Emily Bronte’s Wuthering Heights is in my opinion one of the greatest novels of the Victorian age.  Some critics and readers find it too Gothic, overblown and with violent sadistic characters.  There is a lot of violence and some of the dialogue and action is “hammy” and overdone.
But the novel is true to Emily’s vision of life, which was that the world and universe were harsh and frightening places and that love and hate were fierce passions that were very close together. Like her sister Charlotte, she was drawn to men who were “macho” and capable of passionate love and violent hatred.  (At least Charlotte was attracted by that sort of man in real life and fell in love with a “realistic” version of such a man, Heger, who was domineering, occasionally bad tempered but kindly, whereas Emily perhaps intuitively knew that no real person could come up to her visions so she never seems to have been involved at all with any man.)
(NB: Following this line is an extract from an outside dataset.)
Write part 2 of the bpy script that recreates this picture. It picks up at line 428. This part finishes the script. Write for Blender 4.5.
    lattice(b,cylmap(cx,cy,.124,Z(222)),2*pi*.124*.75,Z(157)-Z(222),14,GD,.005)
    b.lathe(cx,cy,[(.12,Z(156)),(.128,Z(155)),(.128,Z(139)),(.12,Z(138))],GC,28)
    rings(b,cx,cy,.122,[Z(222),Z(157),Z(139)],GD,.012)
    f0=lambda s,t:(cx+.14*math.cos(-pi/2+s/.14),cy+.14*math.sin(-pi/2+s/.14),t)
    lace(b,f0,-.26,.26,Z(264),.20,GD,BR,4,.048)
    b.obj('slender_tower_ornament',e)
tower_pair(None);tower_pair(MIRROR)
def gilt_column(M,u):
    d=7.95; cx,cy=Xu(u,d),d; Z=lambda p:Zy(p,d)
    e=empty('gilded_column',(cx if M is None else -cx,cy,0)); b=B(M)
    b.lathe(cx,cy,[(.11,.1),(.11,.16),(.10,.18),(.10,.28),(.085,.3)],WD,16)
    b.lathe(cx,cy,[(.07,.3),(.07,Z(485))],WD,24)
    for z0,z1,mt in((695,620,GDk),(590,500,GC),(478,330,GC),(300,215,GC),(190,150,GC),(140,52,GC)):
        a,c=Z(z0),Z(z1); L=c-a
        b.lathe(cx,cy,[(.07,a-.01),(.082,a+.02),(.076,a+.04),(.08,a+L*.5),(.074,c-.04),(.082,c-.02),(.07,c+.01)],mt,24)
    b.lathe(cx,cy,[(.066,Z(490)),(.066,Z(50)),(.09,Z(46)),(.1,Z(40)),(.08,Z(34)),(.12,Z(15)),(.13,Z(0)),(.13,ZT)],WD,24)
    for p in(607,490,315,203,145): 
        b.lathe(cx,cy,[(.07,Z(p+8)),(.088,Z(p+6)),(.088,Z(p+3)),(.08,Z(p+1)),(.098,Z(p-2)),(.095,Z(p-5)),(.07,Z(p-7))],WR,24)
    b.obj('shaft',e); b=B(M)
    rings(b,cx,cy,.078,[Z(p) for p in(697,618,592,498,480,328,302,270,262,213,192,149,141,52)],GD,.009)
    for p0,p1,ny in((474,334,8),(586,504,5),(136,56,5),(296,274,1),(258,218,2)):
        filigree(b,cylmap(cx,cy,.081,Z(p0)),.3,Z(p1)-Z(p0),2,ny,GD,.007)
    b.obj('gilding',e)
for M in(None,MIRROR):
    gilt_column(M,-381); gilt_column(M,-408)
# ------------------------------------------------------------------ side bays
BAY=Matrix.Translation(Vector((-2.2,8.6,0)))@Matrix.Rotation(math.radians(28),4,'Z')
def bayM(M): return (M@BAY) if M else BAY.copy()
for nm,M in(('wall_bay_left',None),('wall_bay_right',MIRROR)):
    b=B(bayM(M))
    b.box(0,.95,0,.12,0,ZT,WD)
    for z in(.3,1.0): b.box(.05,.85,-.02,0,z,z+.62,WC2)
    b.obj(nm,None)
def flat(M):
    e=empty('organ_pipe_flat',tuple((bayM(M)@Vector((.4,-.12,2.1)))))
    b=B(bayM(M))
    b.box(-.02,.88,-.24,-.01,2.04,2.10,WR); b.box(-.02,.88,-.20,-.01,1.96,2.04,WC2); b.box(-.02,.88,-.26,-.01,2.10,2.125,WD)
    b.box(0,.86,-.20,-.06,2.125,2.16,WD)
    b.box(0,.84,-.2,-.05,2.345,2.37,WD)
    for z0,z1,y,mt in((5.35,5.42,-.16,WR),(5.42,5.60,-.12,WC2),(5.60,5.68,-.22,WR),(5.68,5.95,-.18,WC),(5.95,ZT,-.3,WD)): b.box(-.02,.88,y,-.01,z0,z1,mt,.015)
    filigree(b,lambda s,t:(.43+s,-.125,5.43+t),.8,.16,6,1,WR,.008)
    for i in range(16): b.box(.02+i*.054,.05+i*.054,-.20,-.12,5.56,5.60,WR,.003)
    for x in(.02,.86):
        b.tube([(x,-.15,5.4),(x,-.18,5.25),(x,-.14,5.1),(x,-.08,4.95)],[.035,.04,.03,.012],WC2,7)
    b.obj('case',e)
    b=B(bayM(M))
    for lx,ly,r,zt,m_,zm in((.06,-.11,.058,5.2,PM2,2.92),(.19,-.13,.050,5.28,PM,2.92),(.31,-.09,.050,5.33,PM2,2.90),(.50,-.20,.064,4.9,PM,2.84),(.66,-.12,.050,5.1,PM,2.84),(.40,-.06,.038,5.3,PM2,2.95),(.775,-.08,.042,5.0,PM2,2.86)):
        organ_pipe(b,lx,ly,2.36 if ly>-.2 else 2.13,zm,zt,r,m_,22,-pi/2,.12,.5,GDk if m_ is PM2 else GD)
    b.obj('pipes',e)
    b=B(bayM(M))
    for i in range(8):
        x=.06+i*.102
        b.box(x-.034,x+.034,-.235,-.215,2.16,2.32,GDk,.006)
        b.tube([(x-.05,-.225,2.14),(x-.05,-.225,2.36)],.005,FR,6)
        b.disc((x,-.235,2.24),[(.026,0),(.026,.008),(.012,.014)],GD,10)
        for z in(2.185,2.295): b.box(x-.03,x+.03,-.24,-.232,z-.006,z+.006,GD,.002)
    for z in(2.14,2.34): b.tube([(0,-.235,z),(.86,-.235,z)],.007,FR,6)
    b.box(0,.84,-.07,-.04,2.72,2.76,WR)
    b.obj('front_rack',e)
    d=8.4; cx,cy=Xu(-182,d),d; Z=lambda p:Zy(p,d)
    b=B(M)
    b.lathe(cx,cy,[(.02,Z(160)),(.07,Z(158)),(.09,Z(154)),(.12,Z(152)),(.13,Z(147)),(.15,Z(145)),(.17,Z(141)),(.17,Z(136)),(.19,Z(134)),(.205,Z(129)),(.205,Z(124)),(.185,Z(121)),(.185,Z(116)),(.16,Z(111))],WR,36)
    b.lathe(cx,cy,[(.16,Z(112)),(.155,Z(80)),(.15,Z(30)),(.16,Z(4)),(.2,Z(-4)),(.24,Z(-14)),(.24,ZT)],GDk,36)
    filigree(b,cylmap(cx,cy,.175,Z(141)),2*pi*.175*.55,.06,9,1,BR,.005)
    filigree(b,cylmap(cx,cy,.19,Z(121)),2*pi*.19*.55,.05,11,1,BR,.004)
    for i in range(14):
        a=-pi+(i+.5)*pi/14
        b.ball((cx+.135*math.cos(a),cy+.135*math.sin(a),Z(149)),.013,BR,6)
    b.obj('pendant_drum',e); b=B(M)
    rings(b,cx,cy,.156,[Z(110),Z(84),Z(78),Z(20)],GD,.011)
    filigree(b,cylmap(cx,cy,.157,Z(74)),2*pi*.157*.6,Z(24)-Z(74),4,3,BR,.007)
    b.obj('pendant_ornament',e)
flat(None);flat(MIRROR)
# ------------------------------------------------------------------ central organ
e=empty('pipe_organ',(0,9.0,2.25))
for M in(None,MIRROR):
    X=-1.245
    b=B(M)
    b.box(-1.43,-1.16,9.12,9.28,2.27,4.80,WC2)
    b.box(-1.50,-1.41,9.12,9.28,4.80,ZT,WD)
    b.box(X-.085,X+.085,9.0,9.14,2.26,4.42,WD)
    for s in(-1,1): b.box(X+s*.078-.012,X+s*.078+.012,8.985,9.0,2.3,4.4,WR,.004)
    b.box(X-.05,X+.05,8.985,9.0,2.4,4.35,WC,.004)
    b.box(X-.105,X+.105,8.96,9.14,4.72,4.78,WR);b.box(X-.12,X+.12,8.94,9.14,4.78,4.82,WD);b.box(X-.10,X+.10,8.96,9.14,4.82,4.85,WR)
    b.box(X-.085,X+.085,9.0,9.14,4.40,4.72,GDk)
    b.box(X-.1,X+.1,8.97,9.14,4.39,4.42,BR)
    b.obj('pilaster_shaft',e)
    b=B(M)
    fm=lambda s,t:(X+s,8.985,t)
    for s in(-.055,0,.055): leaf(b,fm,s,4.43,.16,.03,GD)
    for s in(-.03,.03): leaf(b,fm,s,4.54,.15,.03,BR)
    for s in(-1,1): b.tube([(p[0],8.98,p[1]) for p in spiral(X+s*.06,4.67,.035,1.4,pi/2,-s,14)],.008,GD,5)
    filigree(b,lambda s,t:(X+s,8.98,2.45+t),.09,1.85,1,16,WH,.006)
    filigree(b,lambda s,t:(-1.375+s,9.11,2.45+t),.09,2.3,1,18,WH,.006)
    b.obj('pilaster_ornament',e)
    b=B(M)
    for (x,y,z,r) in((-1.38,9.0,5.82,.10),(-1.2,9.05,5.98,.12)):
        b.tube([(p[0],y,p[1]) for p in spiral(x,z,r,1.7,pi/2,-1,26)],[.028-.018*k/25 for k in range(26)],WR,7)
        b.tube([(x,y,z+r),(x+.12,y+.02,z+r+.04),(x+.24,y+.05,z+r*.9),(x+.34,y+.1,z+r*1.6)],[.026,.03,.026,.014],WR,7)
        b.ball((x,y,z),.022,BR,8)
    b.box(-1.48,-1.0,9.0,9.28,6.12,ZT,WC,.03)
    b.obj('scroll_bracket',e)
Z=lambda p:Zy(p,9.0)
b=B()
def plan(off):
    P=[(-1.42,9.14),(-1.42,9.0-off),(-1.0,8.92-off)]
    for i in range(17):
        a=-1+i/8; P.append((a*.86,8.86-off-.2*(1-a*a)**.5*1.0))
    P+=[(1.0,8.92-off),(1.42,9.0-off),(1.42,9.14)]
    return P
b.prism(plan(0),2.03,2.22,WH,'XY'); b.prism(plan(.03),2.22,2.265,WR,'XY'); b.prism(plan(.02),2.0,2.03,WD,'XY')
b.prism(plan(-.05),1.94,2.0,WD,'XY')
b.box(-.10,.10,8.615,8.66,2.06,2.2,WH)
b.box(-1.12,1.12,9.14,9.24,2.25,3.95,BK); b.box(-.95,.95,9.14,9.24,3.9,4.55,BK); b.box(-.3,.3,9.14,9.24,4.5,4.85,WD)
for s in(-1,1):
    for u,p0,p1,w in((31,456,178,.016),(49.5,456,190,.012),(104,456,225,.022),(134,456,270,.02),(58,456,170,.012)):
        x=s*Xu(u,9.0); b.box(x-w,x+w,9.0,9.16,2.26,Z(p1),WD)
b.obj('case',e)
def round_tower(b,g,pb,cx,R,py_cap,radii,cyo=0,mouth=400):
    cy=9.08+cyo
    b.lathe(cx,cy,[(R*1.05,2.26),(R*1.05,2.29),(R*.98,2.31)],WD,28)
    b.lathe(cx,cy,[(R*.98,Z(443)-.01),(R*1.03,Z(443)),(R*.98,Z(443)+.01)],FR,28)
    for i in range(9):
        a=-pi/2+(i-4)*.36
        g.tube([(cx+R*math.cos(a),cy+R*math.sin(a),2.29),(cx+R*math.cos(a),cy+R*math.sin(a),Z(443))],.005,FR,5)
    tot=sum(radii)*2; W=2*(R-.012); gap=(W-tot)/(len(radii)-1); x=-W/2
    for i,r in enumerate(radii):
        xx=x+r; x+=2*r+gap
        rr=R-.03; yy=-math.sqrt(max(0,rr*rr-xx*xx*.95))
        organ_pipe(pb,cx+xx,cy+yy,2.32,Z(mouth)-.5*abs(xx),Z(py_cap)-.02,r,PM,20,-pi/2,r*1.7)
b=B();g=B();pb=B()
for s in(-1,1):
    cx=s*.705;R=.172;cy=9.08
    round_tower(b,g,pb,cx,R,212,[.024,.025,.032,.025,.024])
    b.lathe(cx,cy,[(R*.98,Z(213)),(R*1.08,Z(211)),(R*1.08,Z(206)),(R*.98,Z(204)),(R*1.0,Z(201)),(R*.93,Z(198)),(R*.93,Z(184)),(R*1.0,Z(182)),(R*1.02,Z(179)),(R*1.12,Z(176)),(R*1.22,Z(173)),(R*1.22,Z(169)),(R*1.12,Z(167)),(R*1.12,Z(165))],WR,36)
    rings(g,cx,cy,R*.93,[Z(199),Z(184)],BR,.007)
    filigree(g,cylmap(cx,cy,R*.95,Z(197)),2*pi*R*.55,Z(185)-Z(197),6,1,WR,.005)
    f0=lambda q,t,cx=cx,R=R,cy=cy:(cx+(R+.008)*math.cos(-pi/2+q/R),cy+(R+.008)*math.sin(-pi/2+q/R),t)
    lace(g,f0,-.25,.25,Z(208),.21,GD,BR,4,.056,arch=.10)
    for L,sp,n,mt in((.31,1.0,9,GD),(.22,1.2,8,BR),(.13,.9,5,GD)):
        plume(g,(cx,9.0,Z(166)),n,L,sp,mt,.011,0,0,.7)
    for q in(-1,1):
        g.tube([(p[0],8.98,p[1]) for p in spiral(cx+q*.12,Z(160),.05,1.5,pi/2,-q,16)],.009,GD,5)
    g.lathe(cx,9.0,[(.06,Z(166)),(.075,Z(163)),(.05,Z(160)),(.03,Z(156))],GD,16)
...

 In the second part of the novel as in some of Shakespeare’s plays, a new vision of life is seen to be growing out of the wild and passionate early years.  Emily’s younger characters, Hareton and young Cathy, are less exciting than their parents and Heathcliff, but gentler and more civilised and lovable.  They gave some of the good qualities of the Lintons, but some of the passion of the Earnshaws.
  The novel isn’t a social comedy of manners or a conventional romance; it is more like a dramatic poem or a play so characters are not completely realistic – they are symbolic of various emotions and ways of thinking.  As one critic has said the book is about love, but it is about the painful difficult aspects of love.
Cathy and Hareton have some of the quality of the young lovers in Shakespeare’s later plays, Like Ferdinand and Miranda or Florizel and Perdita…They are touched by the tragedies and drama of the first part of the book and the older characters -but they are able to rise above it and find a new happiness together.  She teaches him to read, civilising him and helping him to learn what he needs to know, in order to take back his inheritance as owner of the Heights and Thrushcross Grange.  Living in Wuthering heights, Cathy has had to become more practical and learn to work, so she has grown from the experience of being with him too.